WHAT YOU HAVE TO DO:
Reproduce the listing below exactly. Pictures do not belong in the copy.

- - - -

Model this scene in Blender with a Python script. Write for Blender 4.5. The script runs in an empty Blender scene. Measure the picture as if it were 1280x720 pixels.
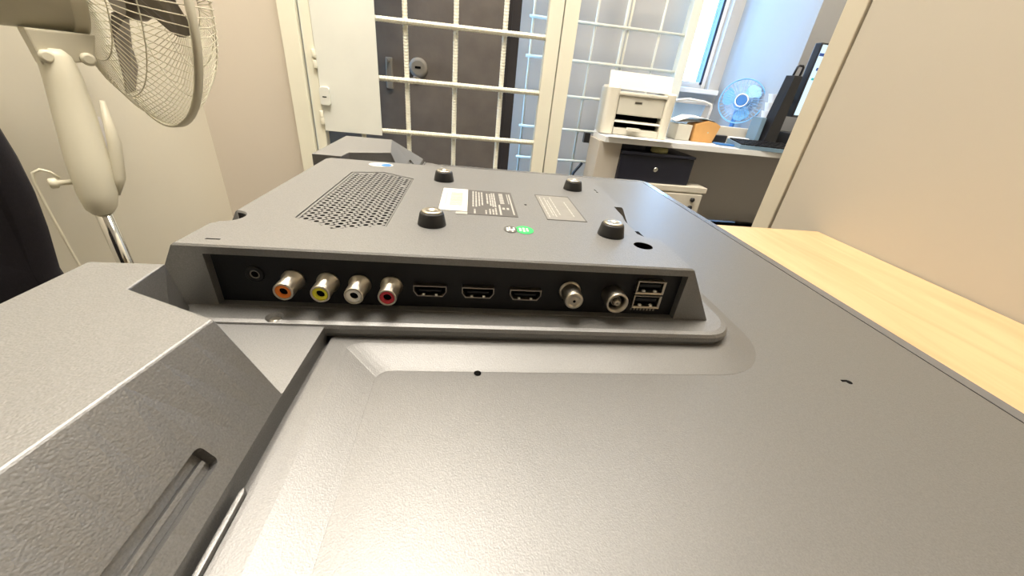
import bpy, bmesh, math, random
from mathutils import Vector, Matrix
random.seed(4)
S = bpy.context.scene
COL = S.collection
ZO = 0.815            # height of the television's back above the floor; builders use z measured from there
PI = math.pi

# ------------------------------------------------------------------ camera
cam = bpy.data.cameras.new('camera'); camo = bpy.data.objects.new('camera', cam); COL.objects.link(camo)
cam.sensor_fit = 'HORIZONTAL'; cam.sensor_width = 36.0; cam.lens = 471.0/1280*36.0
cam.clip_start = 0.005; cam.clip_end = 100
yaw, pitch, roll = 0.1436758, 0.50244719, 0.1104472
fwd = Vector((math.sin(yaw)*math.cos(pitch), math.cos(yaw)*math.cos(pitch), -math.sin(pitch)))
rt = Vector((math.cos(yaw), -math.sin(yaw), 0)); up = rt.cross(fwd)
r2 = rt*math.cos(roll)+up*math.sin(roll); u2 = up*math.cos(roll)-rt*math.sin(roll)
camo.matrix_world = Matrix(((r2.x,u2.x,-fwd.x,0),(r2.y,u2.y,-fwd.y,0),(r2.z,u2.z,-fwd.z,ZO+0.073),(0,0,0,1)))
S.camera = camo

# ------------------------------------------------------------------ world, lights, exposure
W = bpy.data.worlds.new('world'); S.world = W; W.use_nodes = True
wn = W.node_tree; bg = wn.nodes['Background']
bg.inputs['Color'].default_value = (0.28, 0.57, 1.0, 1); bg.inputs['Strength'].default_value = 12.0
def area(name, loc, rot, sx, sy, power, color, portal=False):
    l = bpy.data.lights.new(name, 'AREA'); l.shape = 'RECTANGLE'; l.size = sx; l.size_y = sy
    l.energy = power; l.color = color
    if portal: l.cycles.is_portal = True
    o = bpy.data.objects.new(name, l); COL.objects.link(o); o.location = loc; o.rotation_euler = rot
    return o
WARM = (1.0, 0.92, 0.80)
LAMPS = [(-0.22, 0.64, 27), (1.0, 0.95, 10)]
for i, (x, y, p) in enumerate(LAMPS):
    area('ceiling_panel_light', (x, y, ZO+1.80), (0, 0, 0), 0.86 if i == 0 else 0.56, 0.86 if i == 0 else 0.56, p, WARM)
area('window_portal', (1.10, 2.19, ZO+0.70), (-PI/2, 0, 0), 0.22, 1.14, 1, (1, 1, 1), True)
S.view_settings.view_transform = 'Standard'; S.view_settings.look = 'None'
S.view_settings.gamma = 1; S.view_settings.use_curve_mapping = False
S.view_settings.exposure = 0.8

# ------------------------------------------------------------------ materials
def mat(name, col, rough=.5, metal=0, bump=0, bscale=200, var=0, vscale=8, emit=None, spec=.5, bdist=.0006, coat=0, vor=False, alpha=None, trans=0, ior=1.45):
    m = bpy.data.materials.new(name); m.use_nodes = True
    nt = m.node_tree; b = nt.nodes['Principled BSDF']
    b.inputs['Base Color'].default_value = (*col, 1); b.inputs['Roughness'].default_value = rough
    b.inputs['Metallic'].default_value = metal; b.inputs['Specular IOR Level'].default_value = spec
    b.inputs['Coat Weight'].default_value = coat; b.inputs['IOR'].default_value = ior
    if trans: b.inputs['Transmission Weight'].default_value = trans
    if alpha is not None: b.inputs['Alpha'].default_value = alpha
    tc = nt.nodes.new('ShaderNodeTexCoord')
    if bump:
        if vor:
            n = nt.nodes.new('ShaderNodeTexVoronoi'); n.feature = 'SMOOTH_F1'; n.inputs['Scale'].default_value = bscale
        else:
            n = nt.nodes.new('ShaderNodeTexNoise'); n.inputs['Scale'].default_value = bscale; n.inputs['Detail'].default_value = 3
        bp = nt.nodes.new('ShaderNodeBump'); bp.inputs['Strength'].default_value = bump; bp.inputs['Distance'].default_value = bdist
        nt.links.new(tc.outputs['Object'], n.inputs['Vector']); nt.links.new(n.outputs['Distance' if vor else 'Fac'], bp.inputs['Height'])
        nt.links.new(bp.outputs['Normal'], b.inputs['Normal'])
    if var:
        n = nt.nodes.new('ShaderNodeTexNoise'); n.inputs['Scale'].default_value = vscale; n.inputs['Detail'].default_value = 4
        mx = nt.nodes.new('ShaderNodeMix'); mx.data_type = 'RGBA'
        mx.inputs[6].default_value = tuple(max(0, c*(1-var)) for c in col)+(1,)
        mx.inputs[7].default_value = tuple(min(1, c*(1+var)) for c in col)+(1,)
        nt.links.new(tc.outputs['Object'], n.inputs['Vector']); nt.links.new(n.outputs['Fac'], mx.inputs[0])
        nt.links.new(mx.outputs[2], b.inputs['Base Color'])
    if emit:
        b.inputs['Emission Color'].default_value = (*emit[0], 1); b.inputs['Emission Strength'].default_value = emit[1]
    return m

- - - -

ANSWER FOR THIS EXERCISE:
Model this scene in Blender with a Python script. Write for Blender 4.5. The script runs in an empty Blender scene. Measure the picture as if it were 1280x720 pixels.
import bpy, bmesh, math, random
from mathutils import Vector, Matrix
random.seed(4)
S = bpy.context.scene
COL = S.collection
ZO = 0.815            # height of the television's back above the floor; builders use z measured from there
PI = math.pi

# ------------------------------------------------------------------ camera
cam = bpy.data.cameras.new('camera'); camo = bpy.data.objects.new('camera', cam); COL.objects.link(camo)
cam.sensor_fit = 'HORIZONTAL'; cam.sensor_width = 36.0; cam.lens = 471.0/1280*36.0
cam.clip_start = 0.005; cam.clip_end = 100
yaw, pitch, roll = 0.1436758, 0.50244719, 0.1104472
fwd = Vector((math.sin(yaw)*math.cos(pitch), math.cos(yaw)*math.cos(pitch), -math.sin(pitch)))
rt = Vector((math.cos(yaw), -math.sin(yaw), 0)); up = rt.cross(fwd)
r2 = rt*math.cos(roll)+up*math.sin(roll); u2 = up*math.cos(roll)-rt*math.sin(roll)
camo.matrix_world = Matrix(((r2.x,u2.x,-fwd.x,0),(r2.y,u2.y,-fwd.y,0),(r2.z,u2.z,-fwd.z,ZO+0.073),(0,0,0,1)))
S.camera = camo

# ------------------------------------------------------------------ world, lights, exposure
W = bpy.data.worlds.new('world'); S.world = W; W.use_nodes = True
wn = W.node_tree; bg = wn.nodes['Background']
bg.inputs['Color'].default_value = (0.28, 0.57, 1.0, 1); bg.inputs['Strength'].default_value = 12.0
def area(name, loc, rot, sx, sy, power, color, portal=False):
    l = bpy.data.lights.new(name, 'AREA'); l.shape = 'RECTANGLE'; l.size = sx; l.size_y = sy
    l.energy = power; l.color = color
    if portal: l.cycles.is_portal = True
    o = bpy.data.objects.new(name, l); COL.objects.link(o); o.location = loc; o.rotation_euler = rot
    return o
WARM = (1.0, 0.92, 0.80)
LAMPS = [(-0.22, 0.64, 27), (1.0, 0.95, 10)]
for i, (x, y, p) in enumerate(LAMPS):
    area('ceiling_panel_light', (x, y, ZO+1.80), (0, 0, 0), 0.86 if i == 0 else 0.56, 0.86 if i == 0 else 0.56, p, WARM)
area('window_portal', (1.10, 2.19, ZO+0.70), (-PI/2, 0, 0), 0.22, 1.14, 1, (1, 1, 1), True)
S.view_settings.view_transform = 'Standard'; S.view_settings.look = 'None'
S.view_settings.gamma = 1; S.view_settings.use_curve_mapping = False
S.view_settings.exposure = 0.8

# ------------------------------------------------------------------ materials
def mat(name, col, rough=.5, metal=0, bump=0, bscale=200, var=0, vscale=8, emit=None, spec=.5, bdist=.0006, coat=0, vor=False, alpha=None, trans=0, ior=1.45):
    m = bpy.data.materials.new(name); m.use_nodes = True
    nt = m.node_tree; b = nt.nodes['Principled BSDF']
    b.inputs['Base Color'].default_value = (*col, 1); b.inputs['Roughness'].default_value = rough
    b.inputs['Metallic'].default_value = metal; b.inputs['Specular IOR Level'].default_value = spec
    b.inputs['Coat Weight'].default_value = coat; b.inputs['IOR'].default_value = ior
    if trans: b.inputs['Transmission Weight'].default_value = trans
    if alpha is not None: b.inputs['Alpha'].default_value = alpha
    tc = nt.nodes.new('ShaderNodeTexCoord')
    if bump:
        if vor:
            n = nt.nodes.new('ShaderNodeTexVoronoi'); n.feature = 'SMOOTH_F1'; n.inputs['Scale'].default_value = bscale
        else:
            n = nt.nodes.new('ShaderNodeTexNoise'); n.inputs['Scale'].default_value = bscale; n.inputs['Detail'].default_value = 3
        bp = nt.nodes.new('ShaderNodeBump'); bp.inputs['Strength'].default_value = bump; bp.inputs['Distance'].default_value = bdist
        nt.links.new(tc.outputs['Object'], n.inputs['Vector']); nt.links.new(n.outputs['Distance' if vor else 'Fac'], bp.inputs['Height'])
        nt.links.new(bp.outputs['Normal'], b.inputs['Normal'])
    if var:
        n = nt.nodes.new('ShaderNodeTexNoise'); n.inputs['Scale'].default_value = vscale; n.inputs['Detail'].default_value = 4
        mx = nt.nodes.new('ShaderNodeMix'); mx.data_type = 'RGBA'
        mx.inputs[6].default_value = tuple(max(0, c*(1-var)) for c in col)+(1,)
        mx.inputs[7].default_value = tuple(min(1, c*(1+var)) for c in col)+(1,)
        nt.links.new(tc.outputs['Object'], n.inputs['Vector']); nt.links.new(n.outputs['Fac'], mx.inputs[0])
        nt.links.new(mx.outputs[2], b.inputs['Base Color'])
    if emit:
        b.inputs['Emission Color'].default_value = (*emit[0], 1); b.inputs['Emission Strength'].default_value = emit[1]
    return m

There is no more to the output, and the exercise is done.